The nearly 8-hour, Peter Jackson-produced documentar­y culled from film and recording outtakes of those sessions instead reveal a self-aware band with a rare connection and work ethic that still knew how to have fun — yet was also in the process of breaking up.

The “Get Back” series unspools over three days starting Thanksgivi­ng on Disney+.

Produced by a Beatlemani­ac for fellow Beatlemani­acs, it can be an exhausting experience for those not in the club. But the club is pretty big. Beyond the treats it offers fans, “Get Back” is a fly-on-thewall look at the creative process of a band still popular a half-century after it ceased existence.

Jackson, the Academy Award-winning maker of the “Lord of the Rings” series, was discussing another project with the Beatles when he inquired about what happened to all the outtakes of director Michael Lindsay-Hogg’s 1970 “Let it Be” film.
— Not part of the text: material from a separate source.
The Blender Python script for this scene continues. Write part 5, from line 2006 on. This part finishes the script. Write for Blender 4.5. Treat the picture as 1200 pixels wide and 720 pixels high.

Nearly 60 hours of film taken over three weeks existed, mostly unseen, and the band had been considerin­g what to do with it. Jackson took that material, as well as 150 hours of audio recordings, and spent four years building a story.

He approached with the fear that it might be a depressing slog.

Lindsay-Hogg’s film is viewed as a chronicle of the band’s demise — unfairly, in Jackson’s view — because it was released shortly after the break-up was announced. Individual Beatles reinforced the notion with negative comments about the experience, where they had given themselves a tight deadline to write and record new material in preparatio­n of a live show, with cameras following it all.